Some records
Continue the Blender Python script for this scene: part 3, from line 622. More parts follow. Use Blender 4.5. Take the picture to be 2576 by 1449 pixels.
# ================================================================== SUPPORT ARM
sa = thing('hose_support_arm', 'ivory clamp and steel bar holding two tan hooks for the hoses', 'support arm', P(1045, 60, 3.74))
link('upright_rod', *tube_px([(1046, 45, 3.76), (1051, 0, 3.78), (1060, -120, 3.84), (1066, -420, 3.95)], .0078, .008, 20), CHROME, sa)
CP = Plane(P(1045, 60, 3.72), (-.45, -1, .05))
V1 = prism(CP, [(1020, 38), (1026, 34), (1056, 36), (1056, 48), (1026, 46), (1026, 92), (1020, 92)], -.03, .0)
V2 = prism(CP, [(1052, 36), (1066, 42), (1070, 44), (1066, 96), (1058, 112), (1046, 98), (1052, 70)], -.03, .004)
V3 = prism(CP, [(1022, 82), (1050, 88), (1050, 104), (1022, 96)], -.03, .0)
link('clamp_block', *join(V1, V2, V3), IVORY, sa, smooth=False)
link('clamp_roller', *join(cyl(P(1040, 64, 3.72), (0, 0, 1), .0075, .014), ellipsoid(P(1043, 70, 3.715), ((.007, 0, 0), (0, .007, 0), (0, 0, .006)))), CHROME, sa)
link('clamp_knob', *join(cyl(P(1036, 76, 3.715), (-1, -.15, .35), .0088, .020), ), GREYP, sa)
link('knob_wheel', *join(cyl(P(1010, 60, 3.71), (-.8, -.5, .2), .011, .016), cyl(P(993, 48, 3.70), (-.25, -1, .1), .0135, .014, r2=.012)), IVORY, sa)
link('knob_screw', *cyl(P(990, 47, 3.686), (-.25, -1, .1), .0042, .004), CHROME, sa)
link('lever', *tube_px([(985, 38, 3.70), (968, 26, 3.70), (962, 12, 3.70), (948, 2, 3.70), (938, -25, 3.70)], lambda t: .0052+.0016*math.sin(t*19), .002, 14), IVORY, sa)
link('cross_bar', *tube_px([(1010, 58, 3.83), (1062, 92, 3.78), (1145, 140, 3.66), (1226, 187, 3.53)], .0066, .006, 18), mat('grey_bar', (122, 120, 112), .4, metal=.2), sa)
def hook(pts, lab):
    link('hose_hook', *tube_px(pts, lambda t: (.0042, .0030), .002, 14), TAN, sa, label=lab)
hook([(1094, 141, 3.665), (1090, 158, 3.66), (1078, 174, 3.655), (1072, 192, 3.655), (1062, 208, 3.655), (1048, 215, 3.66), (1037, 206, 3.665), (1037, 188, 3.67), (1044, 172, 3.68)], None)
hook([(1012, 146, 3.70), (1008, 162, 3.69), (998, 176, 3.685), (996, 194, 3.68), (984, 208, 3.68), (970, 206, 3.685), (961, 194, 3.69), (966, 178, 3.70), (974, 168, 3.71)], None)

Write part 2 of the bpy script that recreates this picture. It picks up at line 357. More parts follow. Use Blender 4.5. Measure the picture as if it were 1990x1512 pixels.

**AIM OF THE TASK:**
Could you reproduce every record above exactly as it appears?

**SOLUTION TO THIS PROBLEM:**
Continue the Blender Python script for this scene: part 3, from line 622. More parts follow. Use Blender 4.5. Take the picture to be 2576 by 1449 pixels.
# ================================================================== SUPPORT ARM
sa = thing('hose_support_arm', 'ivory clamp and steel bar holding two tan hooks for the hoses', 'support arm', P(1045, 60, 3.74))
link('upright_rod', *tube_px([(1046, 45, 3.76), (1051, 0, 3.78), (1060, -120, 3.84), (1066, -420, 3.95)], .0078, .008, 20), CHROME, sa)
CP = Plane(P(1045, 60, 3.72), (-.45, -1, .05))
V1 = prism(CP, [(1020, 38), (1026, 34), (1056, 36), (1056, 48), (1026, 46), (1026, 92), (1020, 92)], -.03, .0)
V2 = prism(CP, [(1052, 36), (1066, 42), (1070, 44), (1066, 96), (1058, 112), (1046, 98), (1052, 70)], -.03, .004)
V3 = prism(CP, [(1022, 82), (1050, 88), (1050, 104), (1022, 96)], -.03, .0)
link('clamp_block', *join(V1, V2, V3), IVORY, sa, smooth=False)
link('clamp_roller', *join(cyl(P(1040, 64, 3.72), (0, 0, 1), .0075, .014), ellipsoid(P(1043, 70, 3.715), ((.007, 0, 0), (0, .007, 0), (0, 0, .006)))), CHROME, sa)
link('clamp_knob', *join(cyl(P(1036, 76, 3.715), (-1, -.15, .35), .0088, .020), ), GREYP, sa)
link('knob_wheel', *join(cyl(P(1010, 60, 3.71), (-.8, -.5, .2), .011, .016), cyl(P(993, 48, 3.70), (-.25, -1, .1), .0135, .014, r2=.012)), IVORY, sa)
link('knob_screw', *cyl(P(990, 47, 3.686), (-.25, -1, .1), .0042, .004), CHROME, sa)
link('lever', *tube_px([(985, 38, 3.70), (968, 26, 3.70), (962, 12, 3.70), (948, 2, 3.70), (938, -25, 3.70)], lambda t: .0052+.0016*math.sin(t*19), .002, 14), IVORY, sa)
link('cross_bar', *tube_px([(1010, 58, 3.83), (1062, 92, 3.78), (1145, 140, 3.66), (1226, 187, 3.53)], .0066, .006, 18), mat('grey_bar', (122, 120, 112), .4, metal=.2), sa)
def hook(pts, lab):
    link('hose_hook', *tube_px(pts, lambda t: (.0042, .0030), .002, 14), TAN, sa, label=lab)
hook([(1094, 141, 3.665), (1090, 158, 3.66), (1078, 174, 3.655), (1072, 192, 3.655), (1062, 208, 3.655), (1048, 215, 3.66), (1037, 206, 3.665), (1037, 188, 3.67), (1044, 172, 3.68)], None)
hook([(1012, 146, 3.70), (1008, 162, 3.69), (998, 176, 3.685), (996, 194, 3.68), (984, 208, 3.68), (970, 206, 3.685), (961, 194, 3.69), (966, 178, 3.70), (974, 168, 3.71)], None)

Write part 2 of the bpy script that recreates this picture. It picks up at line 357. More parts follow. Use Blender 4.5. Measure the picture as if it were 1990x1512 pixels.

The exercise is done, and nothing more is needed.